▶ _Collected data_:
━━━━

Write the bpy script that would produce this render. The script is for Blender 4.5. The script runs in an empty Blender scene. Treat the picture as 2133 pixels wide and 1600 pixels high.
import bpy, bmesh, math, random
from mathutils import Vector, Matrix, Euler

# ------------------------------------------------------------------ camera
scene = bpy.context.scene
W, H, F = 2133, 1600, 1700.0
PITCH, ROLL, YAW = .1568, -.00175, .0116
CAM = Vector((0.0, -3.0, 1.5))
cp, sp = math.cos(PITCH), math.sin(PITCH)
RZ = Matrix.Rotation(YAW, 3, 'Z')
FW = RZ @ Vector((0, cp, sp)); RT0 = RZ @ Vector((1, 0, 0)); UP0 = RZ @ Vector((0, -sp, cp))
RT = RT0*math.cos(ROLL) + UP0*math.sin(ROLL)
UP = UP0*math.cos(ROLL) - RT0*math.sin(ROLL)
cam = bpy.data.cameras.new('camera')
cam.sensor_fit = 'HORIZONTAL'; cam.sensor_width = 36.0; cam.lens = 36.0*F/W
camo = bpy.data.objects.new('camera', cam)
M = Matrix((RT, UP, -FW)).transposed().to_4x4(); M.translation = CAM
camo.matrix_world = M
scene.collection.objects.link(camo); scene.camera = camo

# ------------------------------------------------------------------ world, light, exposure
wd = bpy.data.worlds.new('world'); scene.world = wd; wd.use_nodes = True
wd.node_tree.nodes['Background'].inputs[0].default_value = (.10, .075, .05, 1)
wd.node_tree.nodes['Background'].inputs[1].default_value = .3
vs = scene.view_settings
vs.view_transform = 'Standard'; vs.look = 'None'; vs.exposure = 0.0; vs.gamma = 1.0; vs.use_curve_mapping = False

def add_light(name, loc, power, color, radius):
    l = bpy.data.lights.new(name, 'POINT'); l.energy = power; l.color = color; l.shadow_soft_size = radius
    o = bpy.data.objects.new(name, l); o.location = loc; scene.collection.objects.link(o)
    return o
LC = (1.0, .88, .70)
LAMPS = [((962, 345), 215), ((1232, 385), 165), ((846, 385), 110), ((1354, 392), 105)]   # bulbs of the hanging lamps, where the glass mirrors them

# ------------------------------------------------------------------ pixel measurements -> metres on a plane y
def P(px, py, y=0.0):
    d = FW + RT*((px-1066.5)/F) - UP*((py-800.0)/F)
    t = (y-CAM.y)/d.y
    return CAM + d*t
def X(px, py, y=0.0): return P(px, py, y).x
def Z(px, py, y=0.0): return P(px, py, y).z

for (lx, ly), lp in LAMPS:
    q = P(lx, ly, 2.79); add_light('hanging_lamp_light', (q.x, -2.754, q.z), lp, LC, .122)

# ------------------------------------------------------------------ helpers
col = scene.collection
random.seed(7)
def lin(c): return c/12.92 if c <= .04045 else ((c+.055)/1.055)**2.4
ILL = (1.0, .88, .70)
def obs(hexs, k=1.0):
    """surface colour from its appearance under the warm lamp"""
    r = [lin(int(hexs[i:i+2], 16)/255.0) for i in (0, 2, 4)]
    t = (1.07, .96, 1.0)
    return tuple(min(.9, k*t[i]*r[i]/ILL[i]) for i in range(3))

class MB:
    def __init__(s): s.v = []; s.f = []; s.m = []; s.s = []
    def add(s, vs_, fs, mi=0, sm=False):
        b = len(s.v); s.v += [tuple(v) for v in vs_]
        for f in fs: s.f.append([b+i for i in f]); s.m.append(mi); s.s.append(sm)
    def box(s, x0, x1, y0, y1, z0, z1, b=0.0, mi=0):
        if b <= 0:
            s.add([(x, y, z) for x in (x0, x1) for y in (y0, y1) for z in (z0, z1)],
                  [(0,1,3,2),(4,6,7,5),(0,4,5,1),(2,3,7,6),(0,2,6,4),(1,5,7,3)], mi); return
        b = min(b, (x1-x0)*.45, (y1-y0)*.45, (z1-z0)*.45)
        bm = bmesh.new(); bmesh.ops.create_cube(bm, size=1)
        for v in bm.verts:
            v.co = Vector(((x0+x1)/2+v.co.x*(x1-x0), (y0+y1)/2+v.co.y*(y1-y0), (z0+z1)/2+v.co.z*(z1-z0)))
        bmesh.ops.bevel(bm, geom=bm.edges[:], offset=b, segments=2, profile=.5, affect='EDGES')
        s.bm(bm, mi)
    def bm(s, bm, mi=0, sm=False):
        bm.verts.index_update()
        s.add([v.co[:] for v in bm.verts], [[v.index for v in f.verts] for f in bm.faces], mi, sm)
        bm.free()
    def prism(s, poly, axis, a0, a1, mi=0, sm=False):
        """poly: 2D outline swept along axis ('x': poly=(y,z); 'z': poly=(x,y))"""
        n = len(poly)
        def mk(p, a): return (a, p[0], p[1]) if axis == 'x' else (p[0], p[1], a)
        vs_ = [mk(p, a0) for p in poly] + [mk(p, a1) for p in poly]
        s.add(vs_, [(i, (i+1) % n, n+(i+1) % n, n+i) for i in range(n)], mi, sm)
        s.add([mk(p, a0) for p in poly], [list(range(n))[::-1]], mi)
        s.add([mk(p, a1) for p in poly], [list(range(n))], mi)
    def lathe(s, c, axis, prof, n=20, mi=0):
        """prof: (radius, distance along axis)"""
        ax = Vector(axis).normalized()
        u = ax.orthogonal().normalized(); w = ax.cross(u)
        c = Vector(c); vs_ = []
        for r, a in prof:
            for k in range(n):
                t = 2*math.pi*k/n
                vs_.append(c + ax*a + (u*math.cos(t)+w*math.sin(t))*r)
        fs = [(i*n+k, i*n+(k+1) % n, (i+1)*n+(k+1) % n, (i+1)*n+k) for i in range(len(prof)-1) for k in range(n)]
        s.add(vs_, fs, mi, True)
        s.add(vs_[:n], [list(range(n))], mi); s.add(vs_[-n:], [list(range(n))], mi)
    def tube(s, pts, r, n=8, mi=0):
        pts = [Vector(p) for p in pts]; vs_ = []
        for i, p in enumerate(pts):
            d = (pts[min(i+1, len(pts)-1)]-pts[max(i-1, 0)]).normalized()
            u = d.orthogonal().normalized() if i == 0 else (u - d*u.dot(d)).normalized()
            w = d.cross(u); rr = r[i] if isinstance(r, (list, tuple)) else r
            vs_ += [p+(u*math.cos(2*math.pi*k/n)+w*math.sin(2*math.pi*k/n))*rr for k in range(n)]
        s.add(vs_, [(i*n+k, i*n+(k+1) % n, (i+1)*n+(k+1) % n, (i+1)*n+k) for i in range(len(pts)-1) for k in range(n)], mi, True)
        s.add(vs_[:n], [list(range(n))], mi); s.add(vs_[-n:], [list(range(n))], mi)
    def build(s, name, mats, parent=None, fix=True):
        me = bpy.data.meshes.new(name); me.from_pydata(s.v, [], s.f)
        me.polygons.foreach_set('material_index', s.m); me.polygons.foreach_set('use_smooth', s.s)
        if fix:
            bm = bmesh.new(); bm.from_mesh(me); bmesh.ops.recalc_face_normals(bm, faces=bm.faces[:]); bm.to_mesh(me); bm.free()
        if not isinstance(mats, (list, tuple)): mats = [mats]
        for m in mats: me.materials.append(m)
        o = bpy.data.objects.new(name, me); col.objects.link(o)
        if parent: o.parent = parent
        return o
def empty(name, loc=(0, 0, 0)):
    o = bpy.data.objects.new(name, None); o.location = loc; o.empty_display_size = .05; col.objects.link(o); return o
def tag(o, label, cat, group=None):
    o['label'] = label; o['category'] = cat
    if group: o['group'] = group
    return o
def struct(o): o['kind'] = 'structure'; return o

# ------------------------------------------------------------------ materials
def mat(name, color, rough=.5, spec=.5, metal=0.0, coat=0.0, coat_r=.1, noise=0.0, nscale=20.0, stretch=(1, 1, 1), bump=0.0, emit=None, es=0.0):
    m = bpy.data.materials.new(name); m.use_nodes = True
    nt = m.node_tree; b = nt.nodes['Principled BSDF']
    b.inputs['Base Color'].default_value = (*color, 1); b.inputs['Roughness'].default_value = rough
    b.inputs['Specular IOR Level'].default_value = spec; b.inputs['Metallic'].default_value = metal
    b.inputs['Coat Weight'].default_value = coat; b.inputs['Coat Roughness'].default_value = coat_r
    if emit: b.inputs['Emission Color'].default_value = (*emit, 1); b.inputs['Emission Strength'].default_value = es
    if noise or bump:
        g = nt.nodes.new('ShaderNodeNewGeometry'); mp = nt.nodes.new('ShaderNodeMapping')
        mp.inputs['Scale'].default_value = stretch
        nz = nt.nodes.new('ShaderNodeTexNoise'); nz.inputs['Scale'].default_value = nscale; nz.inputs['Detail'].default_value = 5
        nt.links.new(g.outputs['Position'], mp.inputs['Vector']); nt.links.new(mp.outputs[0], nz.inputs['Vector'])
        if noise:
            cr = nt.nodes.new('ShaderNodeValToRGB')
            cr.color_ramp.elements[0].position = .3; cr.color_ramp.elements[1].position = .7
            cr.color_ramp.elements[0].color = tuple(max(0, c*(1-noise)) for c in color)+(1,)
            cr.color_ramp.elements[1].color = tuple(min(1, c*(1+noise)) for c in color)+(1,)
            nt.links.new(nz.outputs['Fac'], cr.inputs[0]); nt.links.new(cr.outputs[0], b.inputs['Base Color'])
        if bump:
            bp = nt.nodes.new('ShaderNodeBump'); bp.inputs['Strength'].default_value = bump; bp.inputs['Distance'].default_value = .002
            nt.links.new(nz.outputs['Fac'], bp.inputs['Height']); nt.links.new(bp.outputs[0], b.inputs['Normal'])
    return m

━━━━

▶ _Problem details_: Copy exactly the lines that run from the first line of the data to the line containing "q = P(lx, ly, 2.79);", please, with both ends included and nothing else.

▶ _Answer for the task_:
Write the bpy script that would produce this render. The script is for Blender 4.5. The script runs in an empty Blender scene. Treat the picture as 2133 pixels wide and 1600 pixels high.
import bpy, bmesh, math, random
from mathutils import Vector, Matrix, Euler

# ------------------------------------------------------------------ camera
scene = bpy.context.scene
W, H, F = 2133, 1600, 1700.0
PITCH, ROLL, YAW = .1568, -.00175, .0116
CAM = Vector((0.0, -3.0, 1.5))
cp, sp = math.cos(PITCH), math.sin(PITCH)
RZ = Matrix.Rotation(YAW, 3, 'Z')
FW = RZ @ Vector((0, cp, sp)); RT0 = RZ @ Vector((1, 0, 0)); UP0 = RZ @ Vector((0, -sp, cp))
RT = RT0*math.cos(ROLL) + UP0*math.sin(ROLL)
UP = UP0*math.cos(ROLL) - RT0*math.sin(ROLL)
cam = bpy.data.cameras.new('camera')
cam.sensor_fit = 'HORIZONTAL'; cam.sensor_width = 36.0; cam.lens = 36.0*F/W
camo = bpy.data.objects.new('camera', cam)
M = Matrix((RT, UP, -FW)).transposed().to_4x4(); M.translation = CAM
camo.matrix_world = M
scene.collection.objects.link(camo); scene.camera = camo

# ------------------------------------------------------------------ world, light, exposure
wd = bpy.data.worlds.new('world'); scene.world = wd; wd.use_nodes = True
wd.node_tree.nodes['Background'].inputs[0].default_value = (.10, .075, .05, 1)
wd.node_tree.nodes['Background'].inputs[1].default_value = .3
vs = scene.view_settings
vs.view_transform = 'Standard'; vs.look = 'None'; vs.exposure = 0.0; vs.gamma = 1.0; vs.use_curve_mapping = False

def add_light(name, loc, power, color, radius):
    l = bpy.data.lights.new(name, 'POINT'); l.energy = power; l.color = color; l.shadow_soft_size = radius
    o = bpy.data.objects.new(name, l); o.location = loc; scene.collection.objects.link(o)
    return o
LC = (1.0, .88, .70)
LAMPS = [((962, 345), 215), ((1232, 385), 165), ((846, 385), 110), ((1354, 392), 105)]   # bulbs of the hanging lamps, where the glass mirrors them

# ------------------------------------------------------------------ pixel measurements -> metres on a plane y
def P(px, py, y=0.0):
    d = FW + RT*((px-1066.5)/F) - UP*((py-800.0)/F)
    t = (y-CAM.y)/d.y
    return CAM + d*t
def X(px, py, y=0.0): return P(px, py, y).x
def Z(px, py, y=0.0): return P(px, py, y).z

for (lx, ly), lp in LAMPS:
    q = P(lx, ly, 2.79); add_light('hanging_lamp_light', (q.x, -2.754, q.z), lp, LC, .122)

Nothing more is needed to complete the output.